I assign the data from your spreadsheet to dat
. Then I delete elements 57, 85, and 152 which are duplicate data points. This may not be how you wish to handle the duplicates, but it's what I've done to create a quick example. Since the Fourier
function is going to expect data to be evenly spaced, I use a linear interpolation to re-sample the data (whether this makes sense for your data is something that you would have to decide).
I sample the interpolation at intervals of 1 day to build up a new dataset, and take the Fourier transform of only the y-data. Then I take the square of the absolute value of the Fourier transform and plot the result. The peaks here indicate which frequencies contribute most to the creation of the dataset. To get the x- and y-axis ranges, I basically just messed around with them until I got something that looked nice.
dat = (* your data *);
dat2 = Delete[dat, {{57}, {85}, {152}}];
int = Interpolation[dat2, InterpolationOrder -> 1];
dat3 = Table[{x, int[x]}, {x, 0, 3528, 1}];
f = Fourier[dat3[[All, 2]]];
pwr = Abs[f]^2;
ListLinePlot[
pwr,
AxesLabel -> {"Fourier Component", "Power"},
ImageSize -> 500,
PlotRange -> {{0, 500}, {0, 2*^9}},
]

One thing to note about the Fourier transform is that data points will be duplicated. If you plot the full x range, you will see a mirror image at high frequencies, so you rarely need to include more than half the range (in this case we could go from 1 to ~1764). Usually component #1 will have the highest power. This corresponds to a DC offset of the data from zero. If your data averages to zero, then the power of this component will be low.
Component 2 corresponds to a sine wave that oscillates exactly once across the entire data set. Component 3 corresponds to a sine wave that oscillates exactly twice across the entire data set (and so on). We can use FindPeaks
to get the positions of these 2 peaks we see in the graph.
FindPeaks[pwr, Automatic, Automatic, 6*^7]
\begin{equation}
\left(
\begin{array}{cc}
1 & 7.52512\times 10^{10} \\
117 & 1.3158\times 10^9 \\
233 & 1.54078\times 10^8 \\
3298 & 1.54078\times 10^8 \\
3414 & 1.3158\times 10^9 \\
3529 & 2.00314\times 10^9 \\
\end{array}
\right)
\end{equation}
We can see that components 117 and 233 have the highest power. These correspond to signals that oscillate 116 times and 232 times over the graph range (which is 3528 days).
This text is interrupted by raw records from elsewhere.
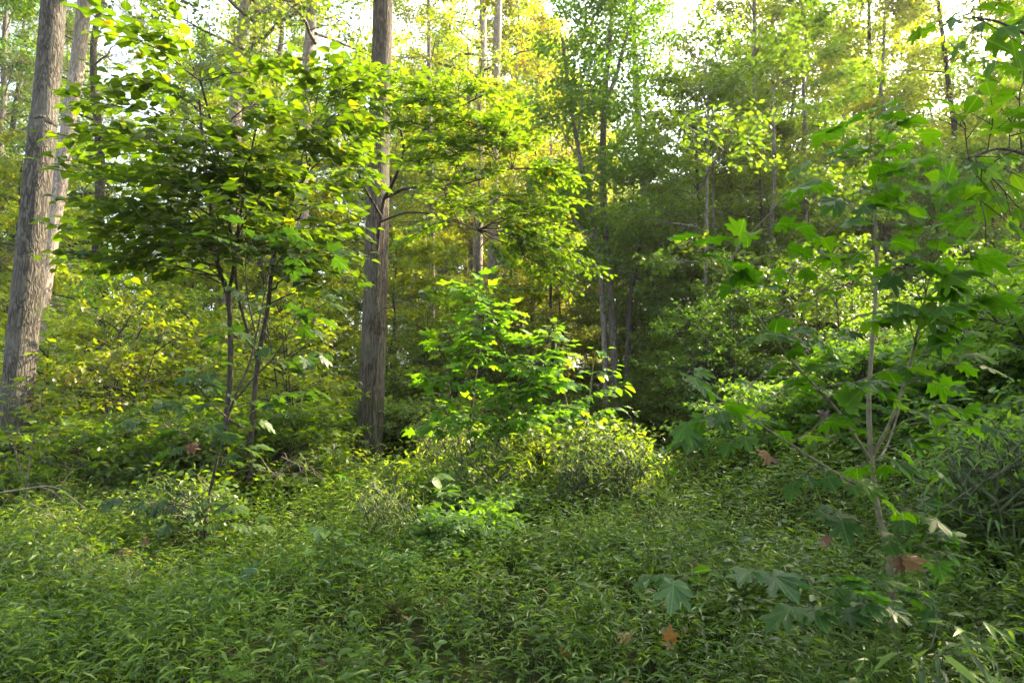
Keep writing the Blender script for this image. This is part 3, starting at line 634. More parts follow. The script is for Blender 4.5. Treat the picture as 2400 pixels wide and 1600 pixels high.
hero('dogwood_tree', 'slender tree with a crooked stem up the thick middle trunk and flat leafy layers', 'tree', (884, 1130, 11.2), 11.2,
     [([(884, 1130, 11.2), (876, 960, 11.3), (886, 800, 11.3), (889, 745, 11.15), (882, 690, 11.25), (886, 560, 11.1), (892, 510, 10.8), (900, 465, 10.6)], .042, .028),
      ([(900, 465, 10.6), (925, 420, 10.2), (945, 355, 9.7), (940, 310, 9.3), (925, 240, 9.0)], .030, .012),
      ([(900, 465, 10.6), (960, 440, 10.2), (1040, 443, 9.8), (1110, 425, 9.4), (1200, 395, 9.2)], .026, .010),
      ([(890, 520, 10.7), (960, 498, 10.2), (1050, 510, 9.9), (1120, 540, 9.9)], .020, .008),
      ([(945, 355, 9.7), (1000, 300, 9.3), (1080, 250, 9.0), (1150, 215, 8.9)], .018, .008),
      ([(892, 505, 10.6), (850, 430, 10.0), (810, 330, 9.2), (790, 250, 8.7)], .022, .009)],
     [(715, 225, 8.4), (760, 180, 8.4), (820, 165, 8.3), (880, 170, 8.2), (940, 180, 8.2), (1010, 185, 8.3), (1080, 190, 8.5), (1140, 215, 8.6), (1195, 265, 8.8), (1150, 330, 8.5), (1210, 335, 8.8),
      (1290, 390, 9.0), (1335, 420, 9.2), (1330, 470, 9.2), (1275, 500, 9.3), (1190, 455, 8.8), (1130, 400, 8.6), (1230, 560, 9.9), (1060, 420, 8.4), (1010, 330, 8.2), (940, 270, 8.0), (1060, 270, 8.2), (880, 240, 8.0), (800, 290, 8.2), (740, 300, 8.4), (860, 310, 8.2), (1290, 620, 10.4), (1340, 560, 10.3),
      (1250, 680, 10.6), (1180, 600, 9.8), (1340, 680, 10.8), (970, 380, 8.6), (990, 235, 8.2), (1090, 480, 9.0), (950, 560, 9.6), (1260, 440, 9.0), (1310, 520, 9.6), (830, 400, 9.0), (1390, 640, 11.0), (1130, 290, 8.5)],
     'dogwood', 'bark_dark', OVATE, .125, 202, spacing=.050, width=.68, ntw=15, ts0=.22, flatness=.14, arch=.08, twig_r=.0045)

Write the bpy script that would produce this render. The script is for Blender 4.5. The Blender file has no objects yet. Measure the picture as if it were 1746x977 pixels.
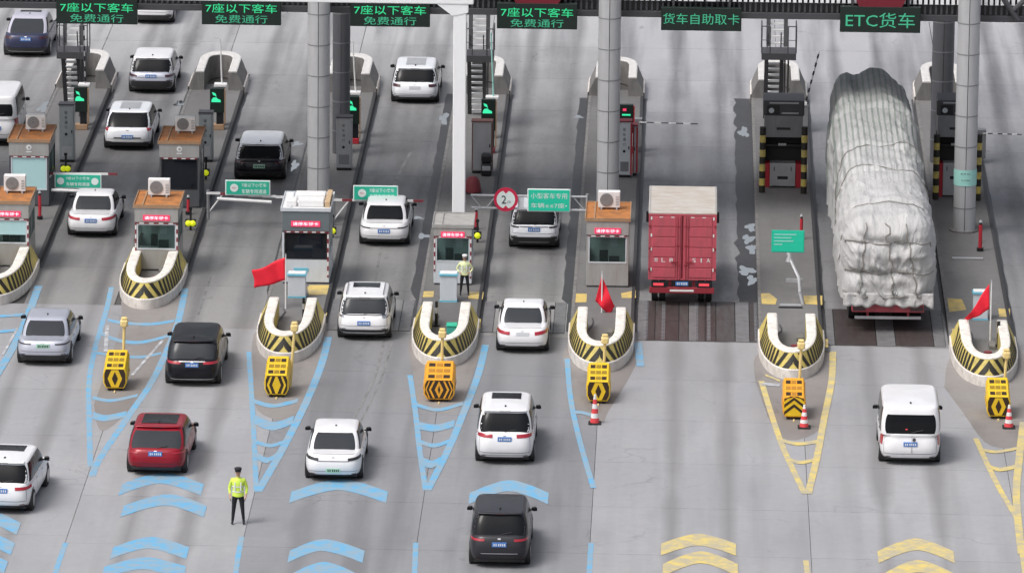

Since 232 is exactly twice 116, it's probably just the second harmonic of the 116 signal, meaning the signal with frequency 116/3528 days (0.0329/day) is the most interesting signal that I see. Period = 1/frequency, and 1/(116/3528 days) gets us 30.4138 days. This looks like basically a month, so perhaps that makes sense for whatever data you're using?
Keep in mind that this is the period of just the strongest frequency. We can also quickly check to see if we're in the right ballpark with this:
pks2 = dat2[[Floor@FindPeaks[dat2[[All, 2]]][[All, 1]]]];
Mean[Differences[pks2[[All, 1]]]]
That first line is a bit messy, but I'm using FindPeaks
to find all of the peaks using default arguments. This returns an n x 2 list where the first column represents the position in the list dat2
. I use these positions to extract the actual data points from dat2
and store them as pks2
. Then I ask for the average difference between consecutive x values.
This gets me 35.9398 days. That's a bit longer than the Fourier transform. Why is that?
ListLinePlot[
dat2,
Epilog -> Point@pks2
]

It looks like my hastily written peak finding code missed some of the peaks. We also have a fairly long stretch from day 2800 to day 3450 that is basically flat with no peaks. These things are probably driving up the average a bit. Based on that, I would say that the 30.4 day period the Fourier transform identified is probably an important and correct signal.
Depending on what kind of data this is, extracting the strongest frequency may be enough for you. If not, you could always find the peaks more accurately than I did and look at things like the standard deviation of the differences, and other statistical stuff.
One last thing: out of idle curiousity, I plotted the first 700 days with a sine wave with the frequency we found.
Show[
ListLinePlot[
dat2,
AxesLabel -> {"Days Between", "Amount"},
ImageSize -> 500,
PlotRange -> {{0, 700}, Full},
Epilog -> Point@pks2
],
Plot[
5000 Sin[2 \[Pi] 116/3528 t + 0.85 \[Pi]] + 5000,
{t, 0, 3528},
PlotRange -> Full,
PlotStyle -> Red]
]

It matches pretty well! Of course, there are places later in the plot where it won't match up, and this isn't really of much use, but I thought it was neat.